Di Kekaisaran Romawi, mencapai usia 1 tahun adalah sebuah prestasi bagi seorang anak. Seperti yang ditulis oleh Kathryn Argetsinger, ulang tahun dalam pola pikir orang Romawi lebih mirip dengan perayaan keagamaan.

Perayaan ulang tahun di Kekaisaran Romawi

Setiap hari lahirnya, orang Romawi mempersembahkan kurban bagi dewa. Dewa ini melindungi seseorang selama setahun. Maka, perlindungan tersebut perlu ditingkatkan setiap tahun melalui pemberian kurban.

Pesta ulang tahun merupakan perpaduan utama antara tradisi agama dan persahabatan. Di hari lahirnya, orang Romawi mempersembahkan kurban, membakar dupa, kue ritual dibuat dan dimakan, dan jubah putih dikenakan. Semua itu merupakan tradisi Romawi, bukan tradisi Yunani kuno.

Di era Kekaisaran Romawi, orang yang berulang tahun jauh lebih murah hati dibandingkan mereka yang menghadiri perayaan tersebut. Perayaan ulang tahun Romawi terjadi di lingkungan di mana hubungan sosial dan praktik keagamaan bersinggungan.

Di Kekaisaran Romawi, mencapai usia 1 tahun adalah sebuah prestasi bagi seorang anak.
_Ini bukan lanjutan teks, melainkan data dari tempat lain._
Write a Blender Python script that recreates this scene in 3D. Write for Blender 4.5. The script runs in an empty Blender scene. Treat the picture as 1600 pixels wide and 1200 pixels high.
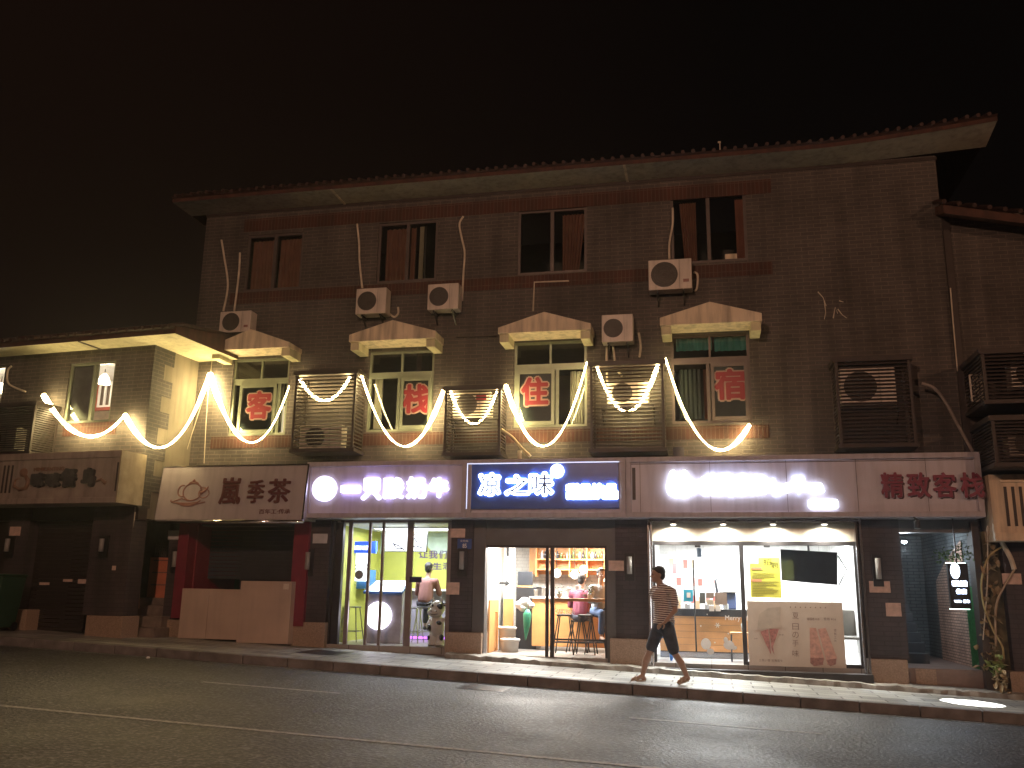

Seperti yang ditulis oleh Kathryn Argetsinger, ulang tahun dalam pola pikir orang Romawi lebih mirip dengan perayaan keagamaan. (Filippo Coarelli)

Romawi adalah masyarakat agraris yang menggunakan festival untuk merayakan kehidupan hewan, tanaman, dan manusia. Karena itu, anak-anak dan orang dewasa pun turut dirayakan kehidupannya.

Ulang tahun para kaisar tentu saja merupakan upacara publik di Kekaisaran Romawi. Seringkali hari kelahiran kaisar dikaitkan dengan dies natalis kuil dewa tertentu. Misalnya, 23 September adalah tanggal lahir Augustus, yang juga menjadi hari lahir Kuil Apollo di Lapangan Mars.

Kue madu populer di zaman Yunani dan Romawi kuno. Kue ini juga dikaitkan dengan festival tertentu, misalnya selama hari raya Romawi Liberalia, para pendeta membuat kue madu sebagai persembahan.

Masyarakat di Kekaisaran Romawi menyukai anggur dan banyak meminumnya. Anggur biasanya diencerkan dengan air. Dan tergantung pada jenis anggurnya, terkadang dicampur dengan madu dan rempah-rempah.

Seiring dengan berjalannya waktu, tradisi perayaan hari lahir di Kekaisaran Romawi pun mengalami perubahan.